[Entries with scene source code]

• • • • • • •

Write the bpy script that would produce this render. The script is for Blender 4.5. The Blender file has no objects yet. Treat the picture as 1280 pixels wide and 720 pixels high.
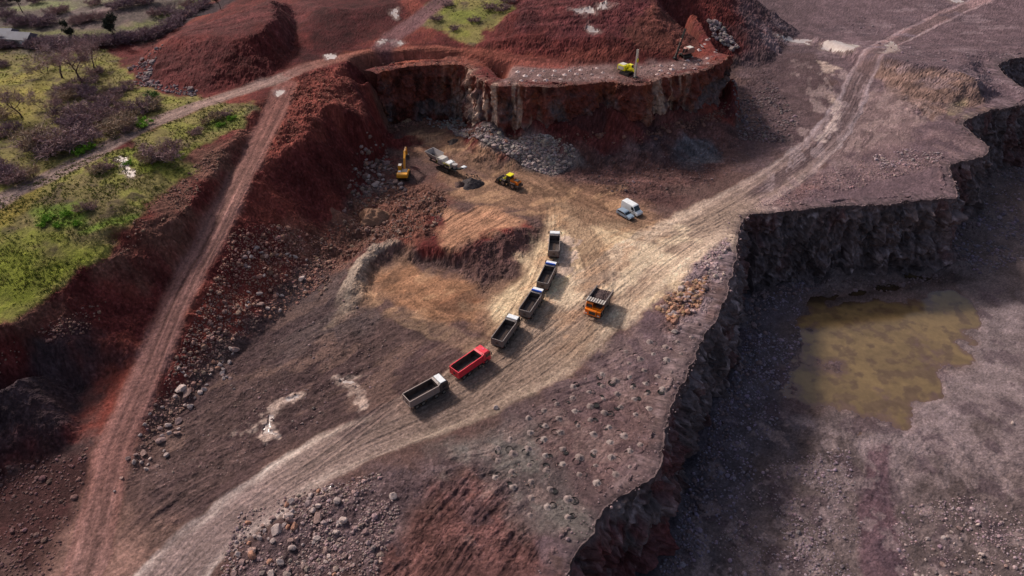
import bpy, bmesh, math, random, time
import numpy as np
from mathutils import Vector, Matrix
from mathutils.geometry import delaunay_2d_cdt
T0 = time.time()
random.seed(7); RNG = np.random.default_rng(7)
PI = math.pi
scene = bpy.context.scene
COL = scene.collection

# ------------------------------------------------------------------ camera (fixed first: the survey below is read off it)
CAM_H, PITCH, FPX = 90.0, math.radians(38.0), 870.0
cS, cC = math.sin(PITCH), math.cos(PITCH)
SUN_EL, SUN_DIR = math.radians(38), (-0.72, 0.69)        # the sun stands back-left

def ray(px, py):
    u = (px - 640) / FPX; v = (py - 360) / FPX
    return np.array([u, cC - v * cS, -cS - v * cC])
def W(px, py, z):                                        # survey point at a known level
    d = ray(px, py); t = (z - CAM_H) / d[2]
    return (d[0] * t, d[1] * t, z)

# ------------------------------------------------------------------ noise
def _h(ix, iy, seed):
    h = (ix.astype(np.uint32) * np.uint32(374761393) + iy.astype(np.uint32) * np.uint32(668265263)
         + np.uint32((seed * 974634777 + 12345) & 0xffffffff))
    h = (h ^ (h >> np.uint32(13))) * np.uint32(1274126177)
    h = h ^ (h >> np.uint32(16))
    return (h & np.uint32(0xffffff)).astype(np.float32) * np.float32(2 / 16777215.0) - np.float32(1)
def vn(x, y, seed=0):
    x = np.asarray(x, dtype=np.float32); y = np.asarray(y, dtype=np.float32)
    fx = np.floor(x); fy = np.floor(y)
    ix = fx.astype(np.int64); iy = fy.astype(np.int64)
    tx = x - fx; ty = y - fy
    tx = tx * tx * tx * (tx * (tx * 6 - 15) + 10); ty = ty * ty * ty * (ty * (ty * 6 - 15) + 10)
    a = _h(ix, iy, seed); b = _h(ix + 1, iy, seed); c = _h(ix, iy + 1, seed); d = _h(ix + 1, iy + 1, seed)
    return (a + (b - a) * tx) * (1 - ty) + (c + (d - c) * tx) * ty
def fbm(x, y, octv=4, seed=0, gain=0.5):
    s = 0; a = 1.0; n = 0
    for o in range(octv):
        cs, sn = math.cos(o * 1.1), math.sin(o * 1.1)
        s = s + a * vn((x * cs - y * sn) * 2.03 ** o, (x * sn + y * cs) * 2.03 ** o, seed + 17 * o)
        n += a; a *= gain
    return s / n * 1.5
def sstep(a, b, x):
    t = np.clip((x - a) / (b - a), 0, 1); return t * t * (3 - 2 * t)

# ------------------------------------------------------------------ survey: break lines of the quarry (pixel, pixel, level)
LINES = {
 'ramp_l': [(345,112,20),(335,135,19.2),(310,180,17.4),(290,212,15.6),(245,300,11.2),(206,358,8.2),(172,450,4.2),(133,540,1.6),(112,600,.6),(95,650,.1),(60,730,0)],
 'ramp_r': [(372,100,20),(355,140,19.2),(334,185,17.4),(315,225,15.6),(281,300,11.2),(250,360,8.2),(207,450,4.2),(167,540,1.6),(153,600,.6),(148,650,.1),(150,700,0)],
 'bank': [(322,128,20.6),(298,172,19.4),(281,192,18.6),(262,228,17.2),(238,268,15.6),(210,304,13.8),(192,320,13),(168,348,11.6),(148,378,10.2),(130,400,9.2),(112,420,8.8),(87,434,9.2),(50,441,9.6),(25,465,9.6),(0,480,10),(-80,520,10)],
 'rim_foot': [(122,470,3.4),(95,482,3),(55,490,3),(25,514,3),(-5,530,3),(-90,570,3)],
 'meadow': [(125,325,16),(82,357,15.2),(50,380,14.8),(15,407,14.4),(-5,410,14.4),(-90,425,14.4)],
 'low_l':  [(-100,660,0),(0,600,.5),(50,575,1),(100,552,1.2)],
 'ridge': [(365,147,18.4),(385,138,19),(405,132,19),(430,135,18),(450,142,15.5),(463,150,12.5),(474,160,9),(482,172,5),(488,187,2)],
 'hollow_top': [(405,132,19),(386,165,17.8),(367,182,17),(345,195,16.4),(326,209,16)],
 'hollow_base': [(484,190,1.5),(463,215,1.8),(446,245,2),(422,275,2),(402,302,2),(386,330,1.4),(368,362,.8)],
 'toe': [(440,320,.5),(415,345,0),(380,372,0),(345,405,0),(310,432,0),(262,472,0),(225,512,0),(192,560,0),(168,605,0)],
 'road_up': [(365,92,20.2),(330,105,20.2),(270,125,20.2),(215,143,20.2),(160,168,20.2),(110,197,20.2),(60,222,20.2),(0,250,20.2),(-60,280,20.2)],
 'road_top': [(372,88,20),(430,72,20),(480,67,20),(530,62,20),(580,66,19.5),(640,78,19),(700,82,18.5)],
 'bench':  [(440,98,19),(480,88,18.6),(530,82,18.4),(580,82,18.3),(588,89,18.2),(593,97,18.1),(606,104,18),(626,108,18),(640,106,18),(680,110,18),(720,108,18),(760,103,18),(790,108,18),(815,105,18),(832,98,18),(860,95,18),(888,88,18),(904,78,18),(913,70,18)],
 'bench_base': [(500,147,1.8),(520,144,1.5),(548,147,1.5),(578,150,1.8),(592,155,2),(606,164,2),(640,176,2),(690,184,1.5),(740,185,1.5),(800,180,1.5),(850,180,1),(895,172,1),(922,160,.6),(944,141,0),(955,118,0)],
 'heap_foot': [(190,58,20),(160,88,20.2),(172,102,20.2),(215,112,20.2),(250,118,20.2),(290,118,20.2),(330,103,20.2),(352,82,20.5),(364,60,21),(370,30,23),(362,5,24.5)],
 'heap_crest': [(205,54,26),(225,42,27.5),(262,46,28),(300,50,27.5),(328,40,28),(345,22,29),(340,0,30)],
 'heap_back': [(212,28,20),(250,5,20.5),(290,-12,22)],
 'gully_foot': [(378,80,20.5),(395,74,20.5),(440,69,20.5),(470,60,21),(484,46,22)],
 'gully_crest': [(392,16,25),(420,10,26),(450,12,25),(474,28,23)],
 'road_b': [(478,60,20.8),(492,46,21.5),(514,30,22.5),(538,12,23.5),(565,-8,24.5)],
 'patch_edge': [(520,32,22),(545,36,22),(565,44,21.6),(590,57,20.9),(602,48,21.5),(636,16,24),(655,-5,25.5)],
 'patch_foot': [(508,50,21),(540,55,20.6),(585,64,20.2),(604,66,20),(640,74,19.6),(700,78,19),(760,80,18.6),(820,79,18.5),(862,71,18.5)],
 'hill_crest': [(618,50,22.6),(650,45,23.4),(700,48,23),(760,48,22.8),(800,50,22.4),(838,52,21.4),(862,60,19.4)],
 'hill_edge': [(790,-20,30),(812,-6,28.5),(824,3,27.5),(834,13,25),(850,30,21.4),(870,48,19.3),(880,60,18.8),(904,66,18.5),(913,70,18)],
 'mound_crest': [(487,302,2.8),(511,293,3),(535,308,3.2),(560,311,3.4),(590,309,3.7),(605,302,3.5),(640,292,2.7),(664,286,1.5),(673,284,.5)],
 'mound_back': [(470,288,1.5),(505,270,1.8),(540,258,1.2),(580,250,.8),(620,258,.8),(655,272,.8)],
 'mound_foot': [(482,324,0),(500,327,-.2),(540,332,-.2),(575,337,0),(602,352,0),(618,364,0),(645,342,0),(664,312,0),(678,290,0)],
 'berm': [(487,302,2.8),(464,313,2.8),(449,328,3.2),(438,348,2.6),(430,368,1.2),(424,392,0)],
 'berm_in': [(482,324,0),(468,338,-.2),(462,356,0),(464,380,0)],
 'berm_out': [(468,292,1.2),(444,306,.8),(424,330,.4),(410,362,0)],
 'bowl_crest': [(1080,88,.2),(1090,78,3),(1106,70,5),(1140,80,5.5),(1190,86,5.5),(1215,97,5.5),(1230,112,4.5),(1222,132,3.6),(1200,142,2.2),(1165,152,.6)],
 'bowl_in': [(1090,94,.1),(1110,108,.2),(1150,122,.4),(1185,130,.6),(1202,130,.6),(1190,138,.3),(1160,146,0)],
}
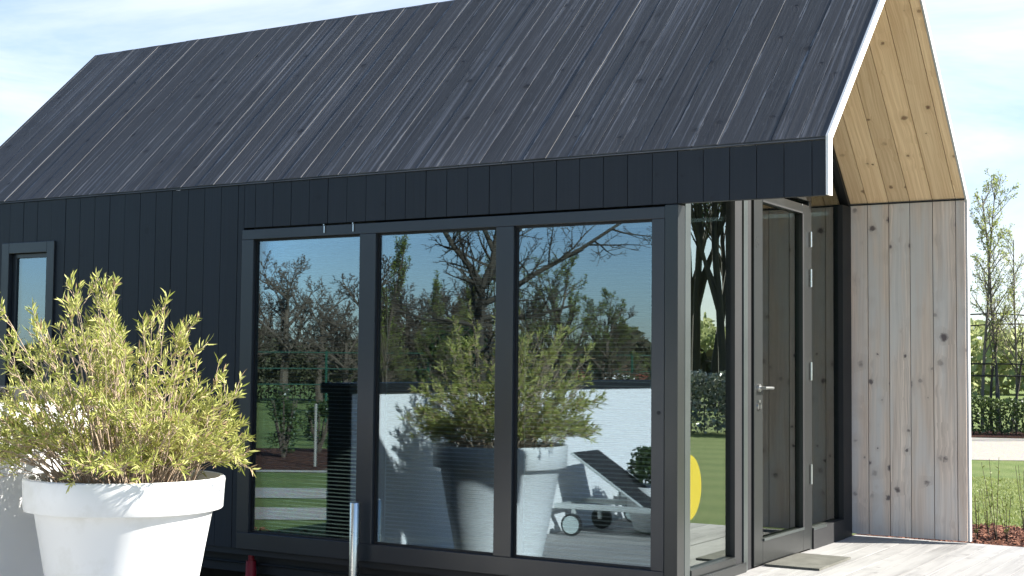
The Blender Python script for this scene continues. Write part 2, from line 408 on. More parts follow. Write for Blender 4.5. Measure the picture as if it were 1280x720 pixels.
# camera side, mirrored in the left pane (bands lie across the mirrored view)
vd=Vector((-.518,-.855,0)); vr=Vector((.855,-.518,0)); MC=Vector((3.315,7.35,0))
def strip(name,y0,y1,mat,z,l=-9,r=1.2):
    def dist(y): return 1722*1.65/(y-455.)
    a,b=dist(y0),dist(y1); q=[]
    for dd,k in ((a,l),(a,r),(b,r),(b,l)):
        kk=k*dd/18.-.35*dd*.42
        p=MC+vd*dd+vr*kk; q.append((p.x,p.y))
    return band(name,q,z,mat)
for i,(ya,yb) in enumerate([(610,622.5),(634,649)]): strip('path',yb,ya,M['gravel'],G-.004,-12,4.)
strip('edging',590.5,588,M['gravel'],G-.003,-12,5.)
strip('flower_bed',588,561,M['mulch'],G-.002,-14,6)
# bark bed along the house front and round the deck edge
band('bark_bed',[(-9.5,-5.1),(-3.66,-1.0),(-3.3,-1.12),(.5,-1.1),(.5,.0),(-6.5,-.0),(-8,-1.5)],G-.001,M['mulch'])
band('bark_bed',[(.5,3.35),(1.5,3.35),(1.25,5.2),(1.0,7.6),(.2,7.9),(-.9,7.8),(-.9,3.35)],G+.002,M['mulch'])
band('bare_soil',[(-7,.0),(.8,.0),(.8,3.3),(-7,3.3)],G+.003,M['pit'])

# terrace deck by the gable, z = 0
m=MB(); x=.003
dt=empty('deck_terrace'); tag(dt,kind='structure')
while x<4.2:
    wdt=.142
    m.hexa((x,-.9,-.028),(0,1,0),(1,0,0),(0,0,1),4.24,wdt,.028+random.uniform(-.0012,.0012),uo=random.random()*30,vo=random.random()*9)
    x+=wdt+.005
m.build('board',M['deck'],dt)
m=MB(); m.box(.01,4.2,-.88,3.33,G,-.03); m.build('substructure',M['clad_edge'],dt)
# lower deck on the garden side
dl=empty('deck'); tag(dl,kind='structure')
m=MB(); y=-12.
while y<-1.15:
    x=-3.3
    while x<7.5:
        ln=min(random.choice((2.4,3.0,3.6)),7.5-x)
        m.hexa((x,y,G),(1,0,0),(0,1,0),(0,0,1),ln-.004,.142,.03+random.uniform(-.001,.001),uo=random.random()*30,vo=random.random()*9)
        x+=ln
    y+=.147
m.build('board',M['deck'],dl)

# ------------------------------------------------------------------ the cabin
cab=empty('cabin'); tag(cab,'black timber clad cabin with pitched board roof, glazed front and open pale pine gable porch','house')
XO=.892; XL=-6.79; YR=1.655; ZE=2.583; ZR=4.196; YF=3.31
sl=math.atan2(ZR-ZE,YR); cs,sn=math.cos(sl),math.sin(sl); LS=math.hypot(ZR-ZE,YR)
# roof boards (near slope): run from the eave up to the ridge
def roof_boards(name,side):
    random.seed(11+side); m=MB(); x=XO-.004
    if side==0: Ud=Vector((0,cs,sn)); N=Vector((0,-sn,cs)); y0=0.
    else: Ud=Vector((0,-cs,sn)); N=Vector((0,sn,cs)); y0=YF
    while x>XL:
        wb=min(.1625,x-XL); t=.020+random.uniform(-.0018,.0016)
        if random.random()<.10: t+=.002
        o=Vector((x-wb+.0045,y0,ZE))-N*.020-Ud*.004
        if wb>.03: m.hexa(o,Ud,(1,0,0),N,LS+.004,wb-.0045,t,uo=random.random()*40,vo=random.random()*7,mi=0,emi=1)
        x-=wb
    return m
roof=roof_boards('roof',0).build('roof',[M['roof'],M['roof_edge']],cab)
roof['label']='weathered dark grey board roof slope facing the garden'
roof_boards('roof',1).build('far_slope',[M['roof'],M['roof_edge']],roof)
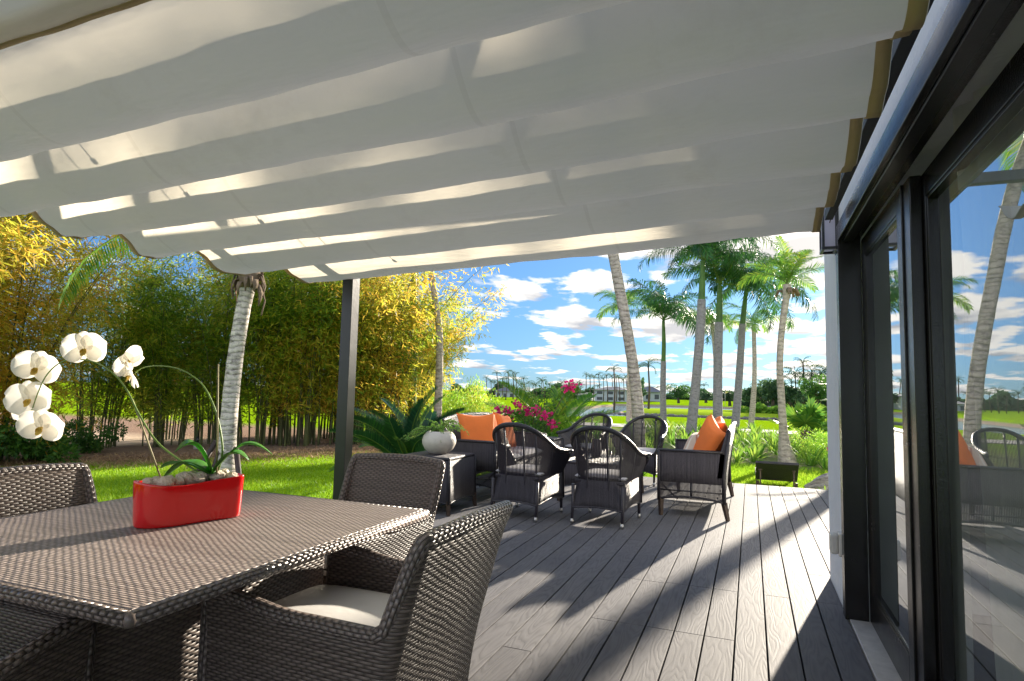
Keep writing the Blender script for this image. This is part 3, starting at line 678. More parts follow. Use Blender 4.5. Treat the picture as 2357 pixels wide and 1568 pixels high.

• • • • • • •

• Given task:
Skip the pictures and restate exactly the lines from the beginning of the listing to the line with "return (d[0] * t, d[1] * t, z)", that line included.

• Written reply:
Write the bpy script that would produce this render. The script is for Blender 4.5. The Blender file has no objects yet. Treat the picture as 1280 pixels wide and 720 pixels high.
import bpy, bmesh, math, random, time
import numpy as np
from mathutils import Vector, Matrix
from mathutils.geometry import delaunay_2d_cdt
T0 = time.time()
random.seed(7); RNG = np.random.default_rng(7)
PI = math.pi
scene = bpy.context.scene
COL = scene.collection

# ------------------------------------------------------------------ camera (fixed first: the survey below is read off it)
CAM_H, PITCH, FPX = 90.0, math.radians(38.0), 870.0
cS, cC = math.sin(PITCH), math.cos(PITCH)
SUN_EL, SUN_DIR = math.radians(38), (-0.72, 0.69)        # the sun stands back-left

def ray(px, py):
    u = (px - 640) / FPX; v = (py - 360) / FPX
    return np.array([u, cC - v * cS, -cS - v * cC])
def W(px, py, z):                                        # survey point at a known level
    d = ray(px, py); t = (z - CAM_H) / d[2]
    return (d[0] * t, d[1] * t, z)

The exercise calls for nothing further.